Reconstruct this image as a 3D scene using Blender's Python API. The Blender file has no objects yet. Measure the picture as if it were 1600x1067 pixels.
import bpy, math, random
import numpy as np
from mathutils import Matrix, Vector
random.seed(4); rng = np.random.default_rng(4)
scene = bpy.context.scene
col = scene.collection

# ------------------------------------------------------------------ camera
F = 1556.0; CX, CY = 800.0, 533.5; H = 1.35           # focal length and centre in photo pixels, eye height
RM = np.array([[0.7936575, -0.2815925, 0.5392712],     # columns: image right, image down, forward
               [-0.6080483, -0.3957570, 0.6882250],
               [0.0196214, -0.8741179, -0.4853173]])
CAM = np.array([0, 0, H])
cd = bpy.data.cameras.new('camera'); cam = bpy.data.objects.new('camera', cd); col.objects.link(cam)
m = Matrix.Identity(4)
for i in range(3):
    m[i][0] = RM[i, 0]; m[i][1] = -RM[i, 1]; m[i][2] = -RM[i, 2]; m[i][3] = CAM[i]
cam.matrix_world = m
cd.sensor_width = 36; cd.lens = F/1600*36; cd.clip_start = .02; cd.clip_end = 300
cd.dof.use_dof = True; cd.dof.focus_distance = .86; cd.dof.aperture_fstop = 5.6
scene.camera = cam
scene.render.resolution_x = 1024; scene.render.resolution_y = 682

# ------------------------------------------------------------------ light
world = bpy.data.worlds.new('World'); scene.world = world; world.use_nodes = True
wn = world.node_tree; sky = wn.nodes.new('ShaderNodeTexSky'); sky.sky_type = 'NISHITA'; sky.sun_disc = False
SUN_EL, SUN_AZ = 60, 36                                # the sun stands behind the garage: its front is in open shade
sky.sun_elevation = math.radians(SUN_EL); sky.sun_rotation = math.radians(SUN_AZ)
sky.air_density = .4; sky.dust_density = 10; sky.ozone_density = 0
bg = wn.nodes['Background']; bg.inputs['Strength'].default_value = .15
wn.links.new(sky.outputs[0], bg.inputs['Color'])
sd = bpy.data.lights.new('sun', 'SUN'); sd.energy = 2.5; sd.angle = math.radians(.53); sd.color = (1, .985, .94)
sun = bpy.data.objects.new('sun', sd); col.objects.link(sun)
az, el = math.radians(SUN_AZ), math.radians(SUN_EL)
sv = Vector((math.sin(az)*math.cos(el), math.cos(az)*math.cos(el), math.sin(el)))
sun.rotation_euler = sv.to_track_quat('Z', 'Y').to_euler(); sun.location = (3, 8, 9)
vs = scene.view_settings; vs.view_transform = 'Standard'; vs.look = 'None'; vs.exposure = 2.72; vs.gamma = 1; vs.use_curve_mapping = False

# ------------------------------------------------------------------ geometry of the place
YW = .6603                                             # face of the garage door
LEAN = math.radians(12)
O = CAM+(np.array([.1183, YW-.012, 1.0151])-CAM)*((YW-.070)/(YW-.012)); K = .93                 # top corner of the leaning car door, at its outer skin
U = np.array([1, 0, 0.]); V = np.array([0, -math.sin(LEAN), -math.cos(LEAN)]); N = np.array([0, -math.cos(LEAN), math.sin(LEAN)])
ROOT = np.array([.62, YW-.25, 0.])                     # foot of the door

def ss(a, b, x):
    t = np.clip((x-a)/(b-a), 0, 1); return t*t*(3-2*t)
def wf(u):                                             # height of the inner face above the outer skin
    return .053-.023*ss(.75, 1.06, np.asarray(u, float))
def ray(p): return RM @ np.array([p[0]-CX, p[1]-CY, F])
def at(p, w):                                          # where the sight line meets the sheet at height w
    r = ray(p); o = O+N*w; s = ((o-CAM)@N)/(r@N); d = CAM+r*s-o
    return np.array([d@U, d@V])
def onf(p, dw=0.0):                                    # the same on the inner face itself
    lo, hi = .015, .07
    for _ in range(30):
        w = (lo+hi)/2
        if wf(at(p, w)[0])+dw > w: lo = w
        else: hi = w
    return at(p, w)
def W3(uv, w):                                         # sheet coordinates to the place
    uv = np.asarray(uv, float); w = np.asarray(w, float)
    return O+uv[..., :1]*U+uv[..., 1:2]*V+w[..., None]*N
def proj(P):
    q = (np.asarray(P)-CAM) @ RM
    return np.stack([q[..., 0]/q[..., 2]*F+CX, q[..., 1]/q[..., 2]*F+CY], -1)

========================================

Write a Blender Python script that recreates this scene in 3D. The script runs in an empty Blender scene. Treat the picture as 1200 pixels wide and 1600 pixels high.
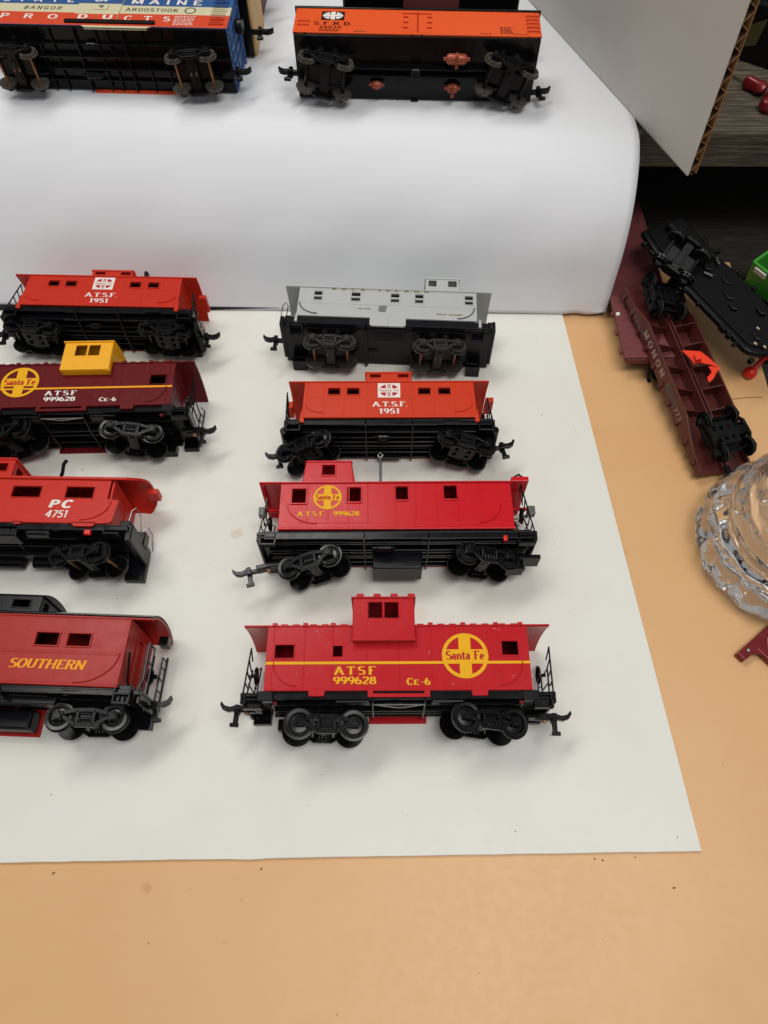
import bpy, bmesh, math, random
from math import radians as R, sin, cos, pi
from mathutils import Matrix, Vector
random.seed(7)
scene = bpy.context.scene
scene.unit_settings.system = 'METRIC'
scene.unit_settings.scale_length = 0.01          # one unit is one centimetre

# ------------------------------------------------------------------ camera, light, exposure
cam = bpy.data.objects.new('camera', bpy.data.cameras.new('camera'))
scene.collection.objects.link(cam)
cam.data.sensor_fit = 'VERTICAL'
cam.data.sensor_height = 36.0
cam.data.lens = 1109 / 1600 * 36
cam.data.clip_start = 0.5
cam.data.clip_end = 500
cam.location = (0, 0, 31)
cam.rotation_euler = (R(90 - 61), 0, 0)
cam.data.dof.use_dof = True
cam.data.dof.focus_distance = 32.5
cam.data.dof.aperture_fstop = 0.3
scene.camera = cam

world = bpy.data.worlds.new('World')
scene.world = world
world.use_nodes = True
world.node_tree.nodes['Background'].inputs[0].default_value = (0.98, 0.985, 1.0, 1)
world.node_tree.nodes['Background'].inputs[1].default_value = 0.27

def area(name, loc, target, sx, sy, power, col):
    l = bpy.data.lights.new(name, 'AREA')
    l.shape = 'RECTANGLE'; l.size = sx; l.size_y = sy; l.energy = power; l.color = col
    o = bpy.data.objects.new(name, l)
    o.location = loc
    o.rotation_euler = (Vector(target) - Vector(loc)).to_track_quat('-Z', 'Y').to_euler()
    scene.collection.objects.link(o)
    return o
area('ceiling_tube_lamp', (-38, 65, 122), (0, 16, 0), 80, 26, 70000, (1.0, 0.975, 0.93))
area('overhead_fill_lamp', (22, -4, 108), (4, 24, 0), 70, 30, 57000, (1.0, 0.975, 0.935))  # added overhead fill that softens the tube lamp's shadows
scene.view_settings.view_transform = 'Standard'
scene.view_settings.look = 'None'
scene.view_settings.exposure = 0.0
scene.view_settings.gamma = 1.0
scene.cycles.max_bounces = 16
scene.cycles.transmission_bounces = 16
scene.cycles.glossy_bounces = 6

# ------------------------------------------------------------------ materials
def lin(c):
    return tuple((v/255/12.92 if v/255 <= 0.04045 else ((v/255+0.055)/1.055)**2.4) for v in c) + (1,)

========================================

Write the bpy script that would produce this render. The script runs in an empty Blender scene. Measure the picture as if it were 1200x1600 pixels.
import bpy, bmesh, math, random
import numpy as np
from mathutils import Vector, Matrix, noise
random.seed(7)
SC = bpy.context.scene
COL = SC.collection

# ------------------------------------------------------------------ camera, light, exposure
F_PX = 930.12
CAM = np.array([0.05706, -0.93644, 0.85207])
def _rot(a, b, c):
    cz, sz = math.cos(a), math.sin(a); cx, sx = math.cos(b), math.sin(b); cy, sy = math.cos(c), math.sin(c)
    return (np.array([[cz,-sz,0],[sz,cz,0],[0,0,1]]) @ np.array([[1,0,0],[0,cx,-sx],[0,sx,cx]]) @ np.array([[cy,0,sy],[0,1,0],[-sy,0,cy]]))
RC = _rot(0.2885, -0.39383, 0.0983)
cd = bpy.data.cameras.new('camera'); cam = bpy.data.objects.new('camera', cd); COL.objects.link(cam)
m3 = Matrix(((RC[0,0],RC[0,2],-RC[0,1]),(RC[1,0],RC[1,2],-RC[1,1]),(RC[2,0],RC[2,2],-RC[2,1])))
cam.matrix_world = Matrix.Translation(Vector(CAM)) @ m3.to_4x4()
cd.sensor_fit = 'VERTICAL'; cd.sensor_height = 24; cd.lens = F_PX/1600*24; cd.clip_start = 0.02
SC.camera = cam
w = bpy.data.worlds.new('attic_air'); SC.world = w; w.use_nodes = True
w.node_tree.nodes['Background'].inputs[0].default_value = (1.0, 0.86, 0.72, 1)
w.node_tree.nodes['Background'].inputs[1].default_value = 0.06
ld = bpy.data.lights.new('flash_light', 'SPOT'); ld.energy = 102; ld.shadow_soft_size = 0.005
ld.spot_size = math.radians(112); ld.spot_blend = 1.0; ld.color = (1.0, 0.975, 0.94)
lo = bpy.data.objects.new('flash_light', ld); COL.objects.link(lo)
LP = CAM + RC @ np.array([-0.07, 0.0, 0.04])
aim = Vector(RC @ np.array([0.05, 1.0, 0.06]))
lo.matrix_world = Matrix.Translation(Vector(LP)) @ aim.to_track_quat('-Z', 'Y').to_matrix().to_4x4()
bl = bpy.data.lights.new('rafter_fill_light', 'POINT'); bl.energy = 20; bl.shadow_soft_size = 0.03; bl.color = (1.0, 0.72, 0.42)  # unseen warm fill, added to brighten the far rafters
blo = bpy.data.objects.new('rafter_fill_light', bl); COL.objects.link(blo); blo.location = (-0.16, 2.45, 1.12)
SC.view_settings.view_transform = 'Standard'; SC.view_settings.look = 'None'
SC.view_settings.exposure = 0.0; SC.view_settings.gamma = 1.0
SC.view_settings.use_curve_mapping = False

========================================

• Task goal: Copy out only the lines above from the one with "Reconstruct this image" to the one with "col = scene.collection", inclusive, exactly as they stand.

• Completed exercise:
Reconstruct this image as a 3D scene using Blender's Python API. The Blender file has no objects yet. Measure the picture as if it were 1600x1067 pixels.
import bpy, math, random
import numpy as np
from mathutils import Matrix, Vector
random.seed(4); rng = np.random.default_rng(4)
scene = bpy.context.scene
col = scene.collection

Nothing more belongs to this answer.